▶ Data listing:
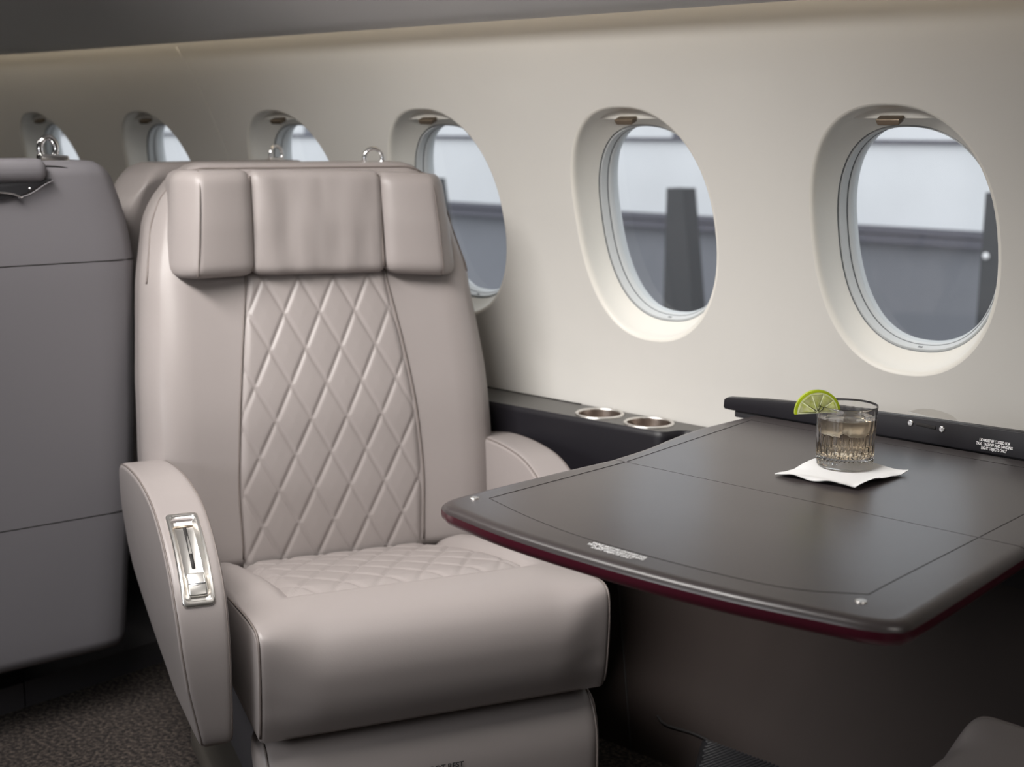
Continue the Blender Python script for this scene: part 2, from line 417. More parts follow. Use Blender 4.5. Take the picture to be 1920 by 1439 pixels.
def post(x, w0, w1, y, z1, label, dotx=None):
    r = empty('support_post', (x, y, -1.7)); tag(r, label, 'post', 'dark posts outside the windows')
    bm = bmesh.new(); h = z1+1.7
    b = [(-w0, 0), (w1*2.0, 0), (w0*1.0, h), (-w0*.9, h)]
    vs0 = [bm.verts.new((u, -.08, v)) for u, v in b]; vs1 = [bm.verts.new((u, .08, v)) for u, v in b]
    bm.faces.new(vs0); bm.faces.new(vs1[::-1])
    for k in range(4): bm.faces.new((vs0[k], vs1[k], vs1[(k+1) % 4], vs0[(k+1) % 4]))
    link('post_body', bm, M_POST, r, smooth=False)
    if dotx is not None:
        bm = bmesh.new(); lathe(bm, [(0.001, 0), (.018, 0), (.022, .006), (.012, .014), (.001, .016)], 16)
        l = link('reflector', bm, M_WHITE, r); l.rotation_euler = (pi/2, 0, 0); l.location = (dotx, -.08, .42+1.7)
post(-5.74, .075, .20, 8, .75, 'tapered dark post seen through the second window from the right')
post(-3.36, .085, .30, 8, .80, 'tapered dark post at the right edge of the nearest window', -.045)
post(-8.35, .10, .28, 8, .75, 'tapered dark post seen through the window beside the headrest')

# ------------------------------------------------------------------ side ledge with cup holders
LZ = .610
fo = roundpoly([(-2.32, 1.995), (-2.0, 2.003), (-1.475, 2.020), (-1.462, 2.068), (-.2, 2.074), (-.2, 2.128), (-2.32, 2.128)], [0, .2, .035, .02, 0, 0, 0], 8)
side = empty('side_ledge', (-1.6, 2.06, .45)); tag(side, 'dark side ledge running under the windows with two round cup holders', 'ledge')
inv = Matrix.Translation((1.6, -2.06, -.45))
def child(name, bm, m, parent=side, **k):
    bm.transform(inv); return link(name, bm, m, parent, **k)
CUPS = [(-1.672, 2.071), (-1.548, 2.072)]
bm = bmesh.new()
N = len(fo)
rings = [[(x, y, z) for x, y in o] for o, z in ((fo, .45), (fo, LZ-.014), (inset2d(fo, .002), LZ-.007), (inset2d(fo, .006), LZ-.002))]
loft(bm, rings, cap0=True); child('ledge_front', bm, M_BLACK, sharp=50)
# top plate with two real holes: polygon bridged around the cups
def plate_with_holes(bm, outline, holes, z, hr, n=40):
    import mathutils
    from mathutils.geometry import tessellate_polygon
    loops = [[Vector((x, y, 0)) for x, y in outline]] + [[Vector((cx+hr*cos(2*pi*k/n), cy+hr*.98*sin(2*pi*k/n), 0)) for k in range(n)][::-1] for cx, cy in holes]
    tris = tessellate_polygon(loops); flat = [v for l in loops for v in l]
    vs = [bm.verts.new((v.x, v.y, z)) for v in flat]
    for t in tris:
        try: bm.faces.new([vs[i] for i in t])
        except ValueError: pass
bm = bmesh.new(); plate_with_holes(bm, inset2d(fo, .006), CUPS, LZ-.002, .0445)
child('ledge_top', bm, M_LEDGE, smooth=False)
for cx, cy in CUPS:
    bm = bmesh.new()
    lathe(bm, [(.0001, -.055), (.036, -.055), (.040, -.051), (.0425, -.010), (.0432, -.0015)], 48, (cx, cy, LZ)); c = child('cup_holder', bm, M_STEELDK, sharp=60)
    bm = bmesh.new()
    lathe(bm, [(.0432, -.0015), (.0436, .0008), (.0452, .0016), (.0485, .0014), (.0500, 0), (.0500, -.002)], 48, (cx, cy, LZ)); child('rim', bm, M_STEEL, parent=c, sharp=60)
bm = bmesh.new(); tube(bm, [(-2.05, 2.118, LZ-.001), (-1.76, 2.118, LZ-.001)], .0012, 5); child('ledge_seam', bm, M_DARKSEAM)

# ------------------------------------------------------------------ table
TZ = .700
TH = .026
tb = empty('table', (-.885, 1.5, 0)); tag(tb, 'dark lacquered folding table with rounded burgundy edge extending from the side ledge', 'table')
inv_t = Matrix.Translation((.885, -1.5, 0))
def tchild(name, bm, m, parent=tb, **k):
    bm.transform(inv_t); return link(name, bm, m, parent, **k)
YS = 1.507
front = catmull([(-1.185, 1.160, 0), (-1.06, 1.139, 0), (-.90, 1.131, 0), (-.75, 1.137, 0), (-.600, 1.160, 0)], 8)
fl = [(-1.196, YS-.0008), (-1.206, 1.40), (-1.214, 1.28), (-1.2175, 1.215)]
crl = [(-1.216, 1.190), (-1.209, 1.173)]
crr = [(-.578, 1.168), (-.565, 1.180), (-.562, 1.197)]
fr_ = [(-.563, 1.25), (-.566, 1.35), (-.572, YS-.0008)]
leaf1 = fl + crl + [(p.x, p.y) for p in front] + crr + fr_
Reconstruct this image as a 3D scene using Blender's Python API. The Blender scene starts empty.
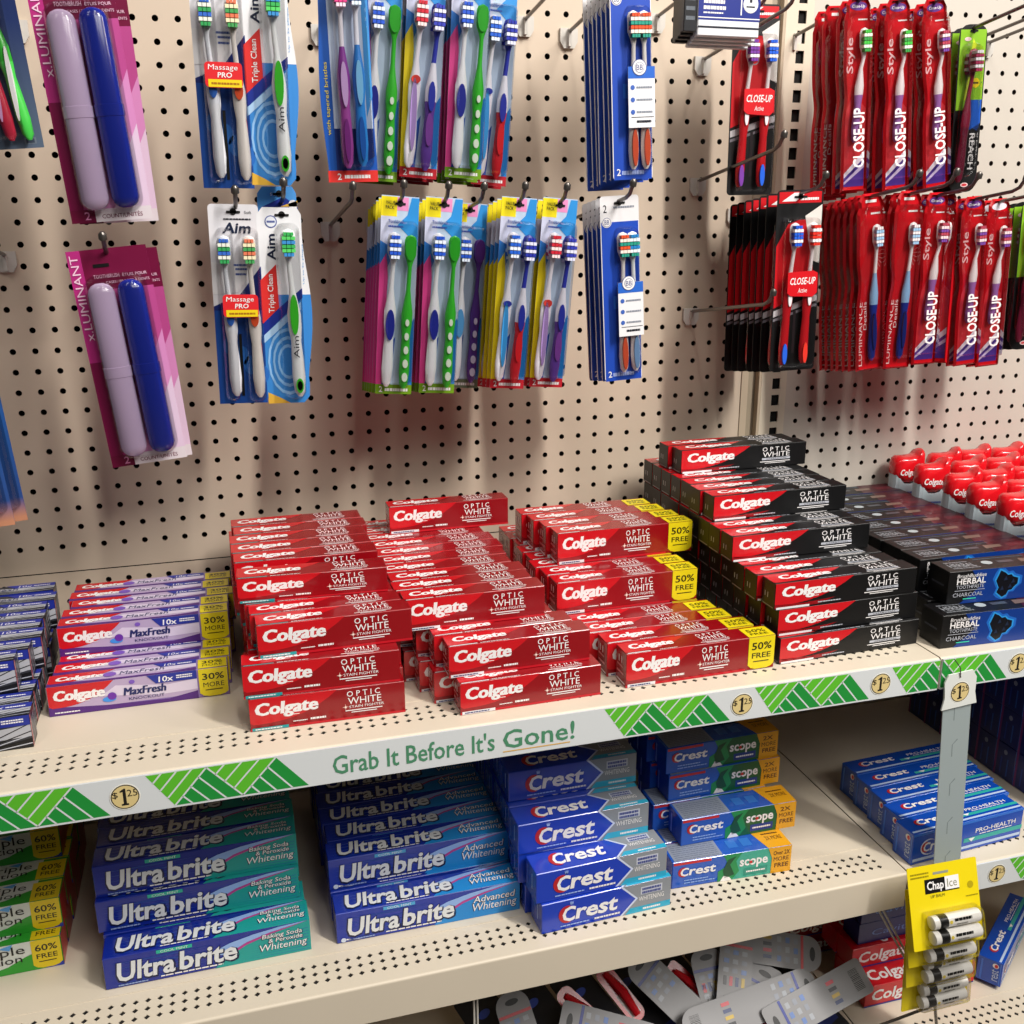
import bpy, bmesh, math, random
from mathutils import Vector, Matrix, Euler
R = math.radians
rnd = random.Random(7)
SC = bpy.context.scene
COL = SC.collection
V3 = Vector

# ------------------------------------------------------------------ materials
MATS = {}
def lin(h):
    h = h.lstrip('#')
    c = [int(h[i:i+2], 16)/255 for i in (0, 2, 4)]
    return [x/12.92 if x <= .04045 else ((x+.055)/1.055)**2.4 for x in c] + [1]
def mat(name, col, rough=.4, metal=0., noise=0., scale=60., trans=0., coat=0.):
    if name in MATS: return MATS[name]
    m = bpy.data.materials.new(name); m.use_nodes = True
    nt = m.node_tree; b = nt.nodes['Principled BSDF']
    b.inputs['Base Color'].default_value = lin(col)
    b.inputs['Roughness'].default_value = rough
    b.inputs['Metallic'].default_value = metal
    if trans: b.inputs['Transmission Weight'].default_value = trans
    if coat: b.inputs['Coat Weight'].default_value = coat; b.inputs['Coat Roughness'].default_value = .12
    if noise:
        tc = nt.nodes.new('ShaderNodeTexCoord'); n = nt.nodes.new('ShaderNodeTexNoise'); r = nt.nodes.new('ShaderNodeMixRGB')
        n.inputs['Scale'].default_value = scale; n.inputs['Detail'].default_value = 4
        r.inputs['Color1'].default_value = lin(col)
        c = lin(col); r.inputs['Color2'].default_value = [max(0, x*(1-noise)) for x in c[:3]]+[1]
        nt.links.new(tc.outputs['Object'], n.inputs['Vector']); nt.links.new(n.outputs['Fac'], r.inputs['Fac'])
        nt.links.new(r.outputs['Color'], b.inputs['Base Color'])
    MATS[name] = m
    return m
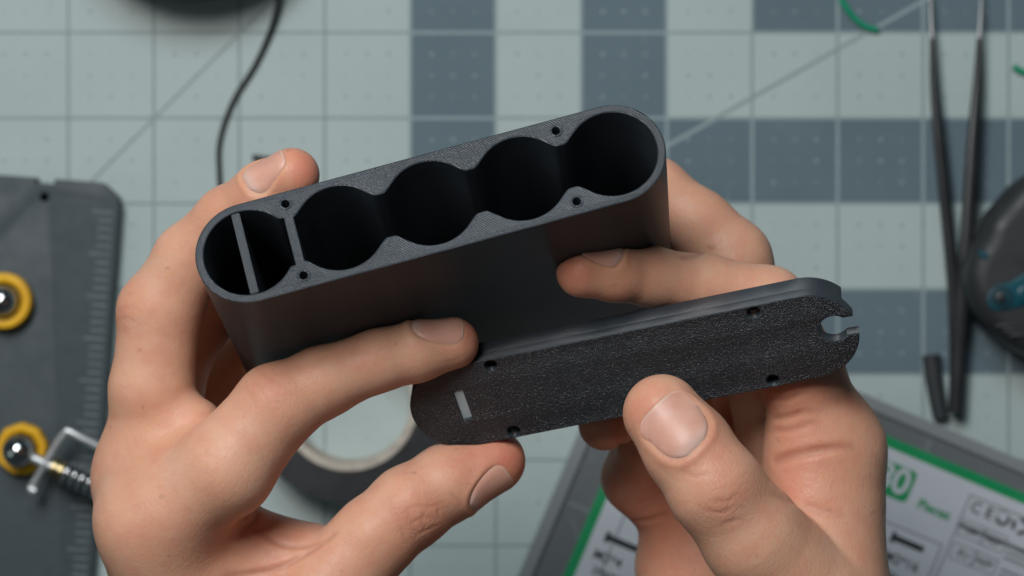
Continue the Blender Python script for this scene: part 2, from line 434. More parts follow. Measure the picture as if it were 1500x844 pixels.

▶ Required work:
Copy out the entries verbatim and leave the images out.

▶ Response to the exercise:
Continue the Blender Python script for this scene: part 2, from line 417. More parts follow. Use Blender 4.5. Take the picture to be 1920 by 1439 pixels.
def post(x, w0, w1, y, z1, label, dotx=None):
    r = empty('support_post', (x, y, -1.7)); tag(r, label, 'post', 'dark posts outside the windows')
    bm = bmesh.new(); h = z1+1.7
    b = [(-w0, 0), (w1*2.0, 0), (w0*1.0, h), (-w0*.9, h)]
    vs0 = [bm.verts.new((u, -.08, v)) for u, v in b]; vs1 = [bm.verts.new((u, .08, v)) for u, v in b]
    bm.faces.new(vs0); bm.faces.new(vs1[::-1])
    for k in range(4): bm.faces.new((vs0[k], vs1[k], vs1[(k+1) % 4], vs0[(k+1) % 4]))
    link('post_body', bm, M_POST, r, smooth=False)
    if dotx is not None:
        bm = bmesh.new(); lathe(bm, [(0.001, 0), (.018, 0), (.022, .006), (.012, .014), (.001, .016)], 16)
        l = link('reflector', bm, M_WHITE, r); l.rotation_euler = (pi/2, 0, 0); l.location = (dotx, -.08, .42+1.7)
post(-5.74, .075, .20, 8, .75, 'tapered dark post seen through the second window from the right')
post(-3.36, .085, .30, 8, .80, 'tapered dark post at the right edge of the nearest window', -.045)
post(-8.35, .10, .28, 8, .75, 'tapered dark post seen through the window beside the headrest')

# ------------------------------------------------------------------ side ledge with cup holders
LZ = .610
fo = roundpoly([(-2.32, 1.995), (-2.0, 2.003), (-1.475, 2.020), (-1.462, 2.068), (-.2, 2.074), (-.2, 2.128), (-2.32, 2.128)], [0, .2, .035, .02, 0, 0, 0], 8)
side = empty('side_ledge', (-1.6, 2.06, .45)); tag(side, 'dark side ledge running under the windows with two round cup holders', 'ledge')
inv = Matrix.Translation((1.6, -2.06, -.45))
def child(name, bm, m, parent=side, **k):
    bm.transform(inv); return link(name, bm, m, parent, **k)
CUPS = [(-1.672, 2.071), (-1.548, 2.072)]
bm = bmesh.new()
N = len(fo)
rings = [[(x, y, z) for x, y in o] for o, z in ((fo, .45), (fo, LZ-.014), (inset2d(fo, .002), LZ-.007), (inset2d(fo, .006), LZ-.002))]
loft(bm, rings, cap0=True); child('ledge_front', bm, M_BLACK, sharp=50)
# top plate with two real holes: polygon bridged around the cups
def plate_with_holes(bm, outline, holes, z, hr, n=40):
    import mathutils
    from mathutils.geometry import tessellate_polygon
    loops = [[Vector((x, y, 0)) for x, y in outline]] + [[Vector((cx+hr*cos(2*pi*k/n), cy+hr*.98*sin(2*pi*k/n), 0)) for k in range(n)][::-1] for cx, cy in holes]
    tris = tessellate_polygon(loops); flat = [v for l in loops for v in l]
    vs = [bm.verts.new((v.x, v.y, z)) for v in flat]
    for t in tris:
        try: bm.faces.new([vs[i] for i in t])
        except ValueError: pass
bm = bmesh.new(); plate_with_holes(bm, inset2d(fo, .006), CUPS, LZ-.002, .0445)
child('ledge_top', bm, M_LEDGE, smooth=False)
for cx, cy in CUPS:
    bm = bmesh.new()
    lathe(bm, [(.0001, -.055), (.036, -.055), (.040, -.051), (.0425, -.010), (.0432, -.0015)], 48, (cx, cy, LZ)); c = child('cup_holder', bm, M_STEELDK, sharp=60)
    bm = bmesh.new()
    lathe(bm, [(.0432, -.0015), (.0436, .0008), (.0452, .0016), (.0485, .0014), (.0500, 0), (.0500, -.002)], 48, (cx, cy, LZ)); child('rim', bm, M_STEEL, parent=c, sharp=60)
bm = bmesh.new(); tube(bm, [(-2.05, 2.118, LZ-.001), (-1.76, 2.118, LZ-.001)], .0012, 5); child('ledge_seam', bm, M_DARKSEAM)

# ------------------------------------------------------------------ table
TZ = .700
TH = .026
tb = empty('table', (-.885, 1.5, 0)); tag(tb, 'dark lacquered folding table with rounded burgundy edge extending from the side ledge', 'table')
inv_t = Matrix.Translation((.885, -1.5, 0))
def tchild(name, bm, m, parent=tb, **k):
    bm.transform(inv_t); return link(name, bm, m, parent, **k)
YS = 1.507
front = catmull([(-1.185, 1.160, 0), (-1.06, 1.139, 0), (-.90, 1.131, 0), (-.75, 1.137, 0), (-.600, 1.160, 0)], 8)
fl = [(-1.196, YS-.0008), (-1.206, 1.40), (-1.214, 1.28), (-1.2175, 1.215)]
crl = [(-1.216, 1.190), (-1.209, 1.173)]
crr = [(-.578, 1.168), (-.565, 1.180), (-.562, 1.197)]
fr_ = [(-.563, 1.25), (-.566, 1.35), (-.572, YS-.0008)]
leaf1 = fl + crl + [(p.x, p.y) for p in front] + crr + fr_
Reconstruct this image as a 3D scene using Blender's Python API. The Blender scene starts empty.
import bpy, bmesh, math, random
from mathutils import Vector, Matrix, Euler
R = math.radians
rnd = random.Random(7)
SC = bpy.context.scene
COL = SC.collection
V3 = Vector

# ------------------------------------------------------------------ materials
MATS = {}
def lin(h):
    h = h.lstrip('#')
    c = [int(h[i:i+2], 16)/255 for i in (0, 2, 4)]
    return [x/12.92 if x <= .04045 else ((x+.055)/1.055)**2.4 for x in c] + [1]
def mat(name, col, rough=.4, metal=0., noise=0., scale=60., trans=0., coat=0.):
    if name in MATS: return MATS[name]
    m = bpy.data.materials.new(name); m.use_nodes = True
    nt = m.node_tree; b = nt.nodes['Principled BSDF']
    b.inputs['Base Color'].default_value = lin(col)
    b.inputs['Roughness'].default_value = rough
    b.inputs['Metallic'].default_value = metal
    if trans: b.inputs['Transmission Weight'].default_value = trans
    if coat: b.inputs['Coat Weight'].default_value = coat; b.inputs['Coat Roughness'].default_value = .12
    if noise:
        tc = nt.nodes.new('ShaderNodeTexCoord'); n = nt.nodes.new('ShaderNodeTexNoise'); r = nt.nodes.new('ShaderNodeMixRGB')
        n.inputs['Scale'].default_value = scale; n.inputs['Detail'].default_value = 4
        r.inputs['Color1'].default_value = lin(col)
        c = lin(col); r.inputs['Color2'].default_value = [max(0, x*(1-noise)) for x in c[:3]]+[1]
        nt.links.new(tc.outputs['Object'], n.inputs['Vector']); nt.links.new(n.outputs['Fac'], r.inputs['Fac'])
        nt.links.new(r.outputs['Color'], b.inputs['Base Color'])
    MATS[name] = m
    return m
Continue the Blender Python script for this scene: part 2, from line 434. More parts follow. Measure the picture as if it were 1500x844 pixels.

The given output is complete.